> _Written problem_
Would it be possible to write out each entry below exactly, without the pictures?

Dataset records

------------

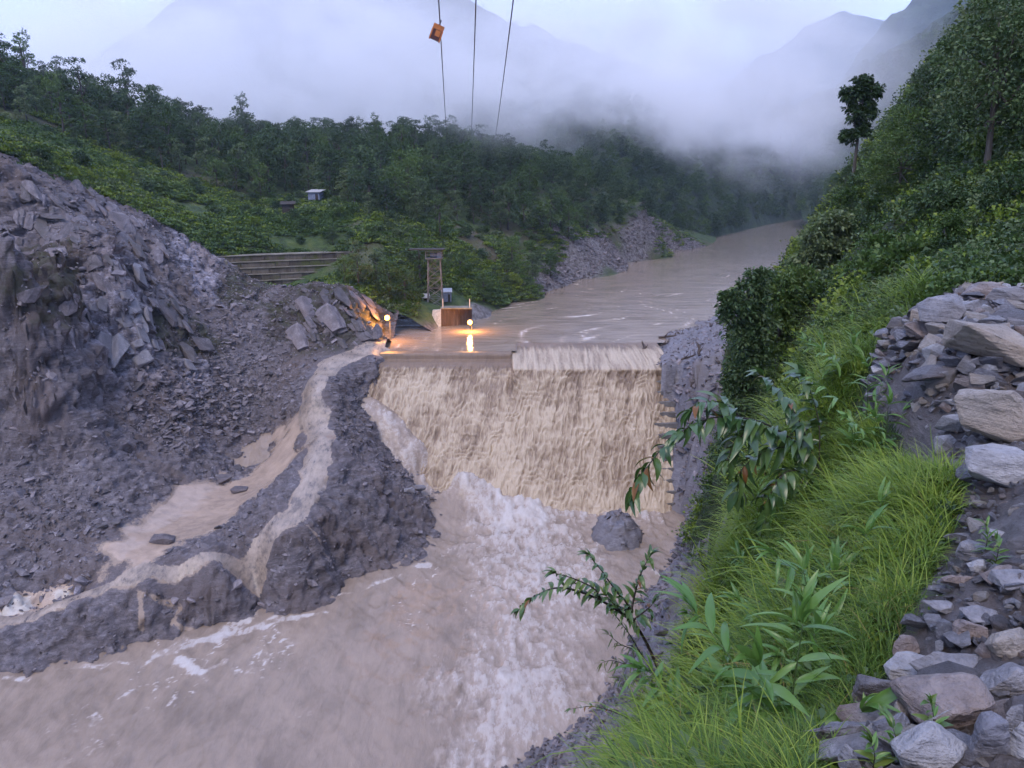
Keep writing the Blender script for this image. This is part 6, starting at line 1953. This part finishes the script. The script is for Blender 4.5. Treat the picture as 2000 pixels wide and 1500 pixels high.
GB = [blade_clump('grass_clump', 1, 34, .62, .011, M_LF_BLADE, bias=(-.3, -.05)), blade_clump('grass_clump', 2, 34, .72, .010, M_LF_BLADE, bias=(-.35, .0)), blade_clump('grass_clump', 3, 30, .55, .012, M_LF_BLADE, bias=(-.2, -.1)),
      blade_clump('grass_clump', 4, 34, .60, .010, M_LF_FINE, bias=(-.3, -.05)), blade_clump('grass_clump', 5, 34, .50, .011, M_LF_FINE, bias=(-.25, 0)), blade_clump('grass_clump', 6, 40, .45, .009, M_LF_FINE),
      tuft_mesh('weed', 91, 70, .10, M_LF_MID, .28), tuft_mesh('weed', 92, 70, .09, M_LF_YEL, .28),
      blade_clump('grass_clump', 7, 14, .75, .018, M_LF_BLADE, bias=(-.3, 0)), blade_clump('grass_clump', 8, 12, .6, .008, M_LF_DRY, bias=(-.2, 0)), tuft_mesh('weed', 93, 50, .13, M_LF_DARK, .3)]
rng = np.random.default_rng(2024)
n = 60000
rr_ = 2.0 + 24 * rng.random(n) ** 1.5
aa = R(-8) + R(58) * rng.random(n)
xx, yy = np.sin(aa) * rr_, np.cos(aa) * rr_
zz_ = HR(xx, yy)
P = np.column_stack([xx, yy, zz_])
u, v, fw = project(P)
ex_ = np.interp(yy, [p[1] for p in EDGE], [p[0] for p in EDGE]) + fbm(P * np.array((1.2, 1.2, 0)), 3, 41) * .07
ok = (u > 1000) & (u < 2020) & (v > 560) & (v < 1640) & ((xx < ex_ - .02) | (yy > 11.3)) & (zz_ > np.where(yy > 14, 4.5, -9))
P, u, v, fw = P[ok], u[ok], v[ok], fw[ok]
dens = np.clip(5.0 / fw, .12, 1) ** .4
keep = rng.random(len(P)) < dens
P, u, v, fw = P[keep], u[keep], v[keep], fw[keep]
bright = np.exp(-((u - 1760) / 190) ** 2 - ((v - 930) / 190) ** 2) + .55 * np.exp(-((u - 1450) / 160) ** 2 - ((v - 1000) / 120) ** 2) + .35 * np.exp(-((u - 1230) / 120) ** 2 - ((v - 1480) / 90) ** 2)
pk = np.where(rng.random(len(P)) < .08 + bright, rng.integers(0, 3, len(P)), np.where(rng.random(len(P)) < np.where(u < 1480, .42, .72), rng.integers(3, 6, len(P)), rng.integers(6, 8, len(P))))
rnd = rng.random(len(P))
pk = np.where(rnd < .05, 8, np.where(rnd < .10, 9, np.where(rnd < .24, 10, pk)))
nE = len(P)
edge_gap = np.interp(P[:, 1], [p[1] for p in EDGE], [p[0] for p in EDGE]) - P[:, 0]
scl = rng.uniform(.5, 1.3, nE) * np.where(pk < 3, 1.0, .85) * np.interp(fw, [2, 5, 20], [.55, .9, 1.15]) * np.clip(.45 + edge_gap * .8, .45, 1)
scatter('slope_grass', GB, P - np.array((0, 0, .02)), np.stack([rng.normal(size=nE) * .15, rng.normal(size=nE) * .15 - .15, rng.normal(size=nE) * .9], 1), scl, pk, 'long arching grass on the slope below the track')
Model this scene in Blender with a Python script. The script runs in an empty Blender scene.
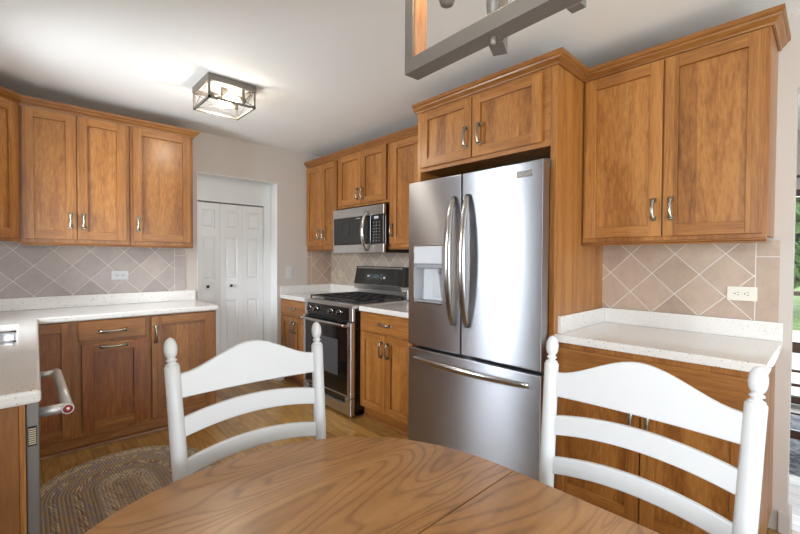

------------

> _Complete response_
Keep writing the Blender script for this image. This is part 6, starting at line 1953. This part finishes the script. The script is for Blender 4.5. Treat the picture as 2000 pixels wide and 1500 pixels high.
GB = [blade_clump('grass_clump', 1, 34, .62, .011, M_LF_BLADE, bias=(-.3, -.05)), blade_clump('grass_clump', 2, 34, .72, .010, M_LF_BLADE, bias=(-.35, .0)), blade_clump('grass_clump', 3, 30, .55, .012, M_LF_BLADE, bias=(-.2, -.1)),
      blade_clump('grass_clump', 4, 34, .60, .010, M_LF_FINE, bias=(-.3, -.05)), blade_clump('grass_clump', 5, 34, .50, .011, M_LF_FINE, bias=(-.25, 0)), blade_clump('grass_clump', 6, 40, .45, .009, M_LF_FINE),
      tuft_mesh('weed', 91, 70, .10, M_LF_MID, .28), tuft_mesh('weed', 92, 70, .09, M_LF_YEL, .28),
      blade_clump('grass_clump', 7, 14, .75, .018, M_LF_BLADE, bias=(-.3, 0)), blade_clump('grass_clump', 8, 12, .6, .008, M_LF_DRY, bias=(-.2, 0)), tuft_mesh('weed', 93, 50, .13, M_LF_DARK, .3)]
rng = np.random.default_rng(2024)
n = 60000
rr_ = 2.0 + 24 * rng.random(n) ** 1.5
aa = R(-8) + R(58) * rng.random(n)
xx, yy = np.sin(aa) * rr_, np.cos(aa) * rr_
zz_ = HR(xx, yy)
P = np.column_stack([xx, yy, zz_])
u, v, fw = project(P)
ex_ = np.interp(yy, [p[1] for p in EDGE], [p[0] for p in EDGE]) + fbm(P * np.array((1.2, 1.2, 0)), 3, 41) * .07
ok = (u > 1000) & (u < 2020) & (v > 560) & (v < 1640) & ((xx < ex_ - .02) | (yy > 11.3)) & (zz_ > np.where(yy > 14, 4.5, -9))
P, u, v, fw = P[ok], u[ok], v[ok], fw[ok]
dens = np.clip(5.0 / fw, .12, 1) ** .4
keep = rng.random(len(P)) < dens
P, u, v, fw = P[keep], u[keep], v[keep], fw[keep]
bright = np.exp(-((u - 1760) / 190) ** 2 - ((v - 930) / 190) ** 2) + .55 * np.exp(-((u - 1450) / 160) ** 2 - ((v - 1000) / 120) ** 2) + .35 * np.exp(-((u - 1230) / 120) ** 2 - ((v - 1480) / 90) ** 2)
pk = np.where(rng.random(len(P)) < .08 + bright, rng.integers(0, 3, len(P)), np.where(rng.random(len(P)) < np.where(u < 1480, .42, .72), rng.integers(3, 6, len(P)), rng.integers(6, 8, len(P))))
rnd = rng.random(len(P))
pk = np.where(rnd < .05, 8, np.where(rnd < .10, 9, np.where(rnd < .24, 10, pk)))
nE = len(P)
edge_gap = np.interp(P[:, 1], [p[1] for p in EDGE], [p[0] for p in EDGE]) - P[:, 0]
scl = rng.uniform(.5, 1.3, nE) * np.where(pk < 3, 1.0, .85) * np.interp(fw, [2, 5, 20], [.55, .9, 1.15]) * np.clip(.45 + edge_gap * .8, .45, 1)
scatter('slope_grass', GB, P - np.array((0, 0, .02)), np.stack([rng.normal(size=nE) * .15, rng.normal(size=nE) * .15 - .15, rng.normal(size=nE) * .9], 1), scl, pk, 'long arching grass on the slope below the track')
Model this scene in Blender with a Python script. The script runs in an empty Blender scene.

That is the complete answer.